MATH WITHOUT NUMBERS
MILO BECKMAN
Allen Lane, 205pp, £20
Milo Beckman, a maths prodigy who went to Harvard at 15, offers a calculation-free guide ‘through the sort of fascinating mathematics we didn’t get taught at school’, according to Manjit Kumar in the
Times. Beckman shows how many of our intuitions – what a shape might be, or what might be more than infinity – are either wrong, or under-considered: ‘mathematicians tend to overthink things that the rest of us take for granted’. And here he explains this thinking with imaginative and intuitive examples that won’t require the reader to reach for a calculator.

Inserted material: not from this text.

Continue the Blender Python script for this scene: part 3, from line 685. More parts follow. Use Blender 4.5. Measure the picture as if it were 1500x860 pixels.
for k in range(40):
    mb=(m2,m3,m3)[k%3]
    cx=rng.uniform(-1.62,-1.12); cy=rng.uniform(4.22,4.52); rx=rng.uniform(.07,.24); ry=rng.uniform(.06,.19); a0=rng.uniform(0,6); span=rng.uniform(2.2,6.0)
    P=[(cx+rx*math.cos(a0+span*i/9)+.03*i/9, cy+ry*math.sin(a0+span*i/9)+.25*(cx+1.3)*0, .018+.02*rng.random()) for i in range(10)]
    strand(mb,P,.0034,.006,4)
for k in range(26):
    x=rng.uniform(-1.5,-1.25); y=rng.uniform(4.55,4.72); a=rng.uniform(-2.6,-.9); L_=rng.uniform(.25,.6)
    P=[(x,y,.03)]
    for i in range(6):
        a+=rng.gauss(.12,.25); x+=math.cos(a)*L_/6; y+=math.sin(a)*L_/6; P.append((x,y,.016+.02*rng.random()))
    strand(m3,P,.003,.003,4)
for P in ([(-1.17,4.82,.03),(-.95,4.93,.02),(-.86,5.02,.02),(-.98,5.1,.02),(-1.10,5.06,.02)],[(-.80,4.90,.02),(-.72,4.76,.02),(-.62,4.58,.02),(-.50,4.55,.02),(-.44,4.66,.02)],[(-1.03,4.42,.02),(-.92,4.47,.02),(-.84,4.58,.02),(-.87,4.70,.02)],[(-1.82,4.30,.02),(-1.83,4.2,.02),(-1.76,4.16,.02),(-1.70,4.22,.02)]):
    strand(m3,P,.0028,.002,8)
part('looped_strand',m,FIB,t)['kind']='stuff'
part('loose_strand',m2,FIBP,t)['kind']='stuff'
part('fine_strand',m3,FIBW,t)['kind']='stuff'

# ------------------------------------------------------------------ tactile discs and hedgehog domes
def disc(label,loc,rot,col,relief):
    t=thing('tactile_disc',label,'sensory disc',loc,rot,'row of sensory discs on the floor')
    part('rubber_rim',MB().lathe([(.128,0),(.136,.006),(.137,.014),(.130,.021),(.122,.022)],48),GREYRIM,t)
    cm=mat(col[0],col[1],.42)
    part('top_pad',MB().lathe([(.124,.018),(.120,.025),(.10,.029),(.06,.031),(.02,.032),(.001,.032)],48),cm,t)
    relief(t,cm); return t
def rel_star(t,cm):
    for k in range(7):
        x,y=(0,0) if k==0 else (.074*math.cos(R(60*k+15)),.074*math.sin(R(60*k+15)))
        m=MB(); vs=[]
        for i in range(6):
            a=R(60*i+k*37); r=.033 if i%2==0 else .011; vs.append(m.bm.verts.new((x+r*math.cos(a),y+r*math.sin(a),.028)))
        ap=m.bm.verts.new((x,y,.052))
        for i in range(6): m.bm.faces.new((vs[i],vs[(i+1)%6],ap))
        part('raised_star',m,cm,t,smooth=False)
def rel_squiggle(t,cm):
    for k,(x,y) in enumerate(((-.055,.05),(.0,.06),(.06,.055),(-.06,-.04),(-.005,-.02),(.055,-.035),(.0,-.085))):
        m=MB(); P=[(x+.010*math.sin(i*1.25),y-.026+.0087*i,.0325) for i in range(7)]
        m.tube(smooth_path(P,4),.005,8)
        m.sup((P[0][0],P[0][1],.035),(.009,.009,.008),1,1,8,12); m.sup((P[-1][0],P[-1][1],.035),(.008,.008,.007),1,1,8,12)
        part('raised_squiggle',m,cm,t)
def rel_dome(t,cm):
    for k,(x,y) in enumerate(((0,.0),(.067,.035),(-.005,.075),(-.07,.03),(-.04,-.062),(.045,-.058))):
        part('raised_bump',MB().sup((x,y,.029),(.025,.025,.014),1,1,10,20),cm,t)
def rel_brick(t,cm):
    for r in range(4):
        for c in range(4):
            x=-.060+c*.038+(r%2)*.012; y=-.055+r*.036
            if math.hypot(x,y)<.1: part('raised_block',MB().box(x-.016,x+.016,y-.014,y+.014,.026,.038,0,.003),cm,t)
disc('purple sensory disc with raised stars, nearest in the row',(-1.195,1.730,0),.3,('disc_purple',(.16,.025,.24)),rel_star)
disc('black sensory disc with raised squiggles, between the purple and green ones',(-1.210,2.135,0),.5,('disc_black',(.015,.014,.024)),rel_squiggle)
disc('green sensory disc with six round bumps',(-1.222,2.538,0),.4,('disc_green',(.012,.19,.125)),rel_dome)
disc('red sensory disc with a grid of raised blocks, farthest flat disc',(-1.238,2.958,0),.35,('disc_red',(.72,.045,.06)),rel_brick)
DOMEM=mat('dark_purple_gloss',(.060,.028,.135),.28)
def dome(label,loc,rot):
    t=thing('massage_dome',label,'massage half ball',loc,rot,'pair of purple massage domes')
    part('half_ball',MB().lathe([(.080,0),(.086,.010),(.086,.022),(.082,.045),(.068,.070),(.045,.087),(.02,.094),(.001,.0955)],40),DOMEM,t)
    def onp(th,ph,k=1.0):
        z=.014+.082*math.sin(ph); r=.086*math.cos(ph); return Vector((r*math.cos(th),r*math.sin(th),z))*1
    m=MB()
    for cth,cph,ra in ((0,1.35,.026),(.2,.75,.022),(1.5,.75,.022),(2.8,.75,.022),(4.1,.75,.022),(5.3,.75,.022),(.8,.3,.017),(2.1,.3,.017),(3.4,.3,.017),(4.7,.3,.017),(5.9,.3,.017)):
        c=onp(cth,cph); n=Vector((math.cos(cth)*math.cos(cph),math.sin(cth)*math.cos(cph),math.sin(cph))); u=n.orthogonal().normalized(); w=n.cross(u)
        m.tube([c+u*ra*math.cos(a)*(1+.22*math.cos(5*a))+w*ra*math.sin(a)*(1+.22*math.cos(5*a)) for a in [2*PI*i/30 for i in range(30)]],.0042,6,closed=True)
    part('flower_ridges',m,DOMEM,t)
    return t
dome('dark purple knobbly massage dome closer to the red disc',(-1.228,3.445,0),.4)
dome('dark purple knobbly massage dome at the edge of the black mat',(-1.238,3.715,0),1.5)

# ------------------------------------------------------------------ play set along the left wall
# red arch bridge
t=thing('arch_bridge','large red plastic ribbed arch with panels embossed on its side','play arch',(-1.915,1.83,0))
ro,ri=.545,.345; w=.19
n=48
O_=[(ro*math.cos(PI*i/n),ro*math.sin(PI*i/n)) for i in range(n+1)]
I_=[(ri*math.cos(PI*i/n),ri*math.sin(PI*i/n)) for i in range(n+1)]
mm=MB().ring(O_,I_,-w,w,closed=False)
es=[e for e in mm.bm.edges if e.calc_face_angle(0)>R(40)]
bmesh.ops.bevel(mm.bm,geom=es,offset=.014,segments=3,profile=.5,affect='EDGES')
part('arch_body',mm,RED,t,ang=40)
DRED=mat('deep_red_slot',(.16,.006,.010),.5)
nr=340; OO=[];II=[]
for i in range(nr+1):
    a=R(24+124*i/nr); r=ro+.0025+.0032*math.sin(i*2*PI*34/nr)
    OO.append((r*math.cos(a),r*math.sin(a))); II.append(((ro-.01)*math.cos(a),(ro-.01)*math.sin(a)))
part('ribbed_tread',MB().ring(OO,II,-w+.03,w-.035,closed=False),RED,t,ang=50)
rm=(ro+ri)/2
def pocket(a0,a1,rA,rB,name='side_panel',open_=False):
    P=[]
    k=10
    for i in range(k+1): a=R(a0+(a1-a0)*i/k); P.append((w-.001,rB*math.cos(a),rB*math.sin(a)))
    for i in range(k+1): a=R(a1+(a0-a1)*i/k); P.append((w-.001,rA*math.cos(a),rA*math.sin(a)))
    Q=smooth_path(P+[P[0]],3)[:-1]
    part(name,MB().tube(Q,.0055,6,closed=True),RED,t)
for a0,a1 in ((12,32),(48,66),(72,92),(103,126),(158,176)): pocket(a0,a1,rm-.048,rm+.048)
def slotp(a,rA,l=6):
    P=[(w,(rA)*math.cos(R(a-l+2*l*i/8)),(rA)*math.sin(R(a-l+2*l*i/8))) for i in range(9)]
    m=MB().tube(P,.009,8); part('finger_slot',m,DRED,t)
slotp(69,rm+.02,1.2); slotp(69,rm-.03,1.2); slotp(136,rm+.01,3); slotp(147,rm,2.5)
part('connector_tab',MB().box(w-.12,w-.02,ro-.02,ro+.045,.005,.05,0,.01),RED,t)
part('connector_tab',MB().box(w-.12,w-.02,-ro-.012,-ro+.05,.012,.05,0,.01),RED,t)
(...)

‘For instance, how many shapes are there? “Lots” simply won’t cut the mathematical mustard for Beckman [...] Starting with the simplest shape, a line, Beckman introduces the concept of mathematical proof as he elegantly proves, in less than half a page, that there is an infinite number of shapes using only words and a simple drawing.’
Likewise, Beckman explains the concept of infinity – or different infinities – by imagining a hotel with an infinite number of rooms along a corridor; and doesn’t forget to include ‘light relief from some mind-blowing maths’ by including ‘fun factoids such as six circles fit around any circle of the same size; that one cannot cross every bridge in Old Konigsberg without crossing a bridge twice.’
Ranging into the extreme abstraction of high-level algebra, Beckman shows us how ‘Some things are just provably unprovable’ – the sort of result, says Kumar, that led even Einstein to marvel: ‘The eternal mystery of the world is its comprehensibility.’
Kirkus shared Kumar’s admiration for the project, saying that in this ‘pleasant, amusing look at mathematics’ Beckman maintains that ‘everything –“plants, love, music, everything” – can be understood in terms of math and proceeds to explain how mathematicians try.’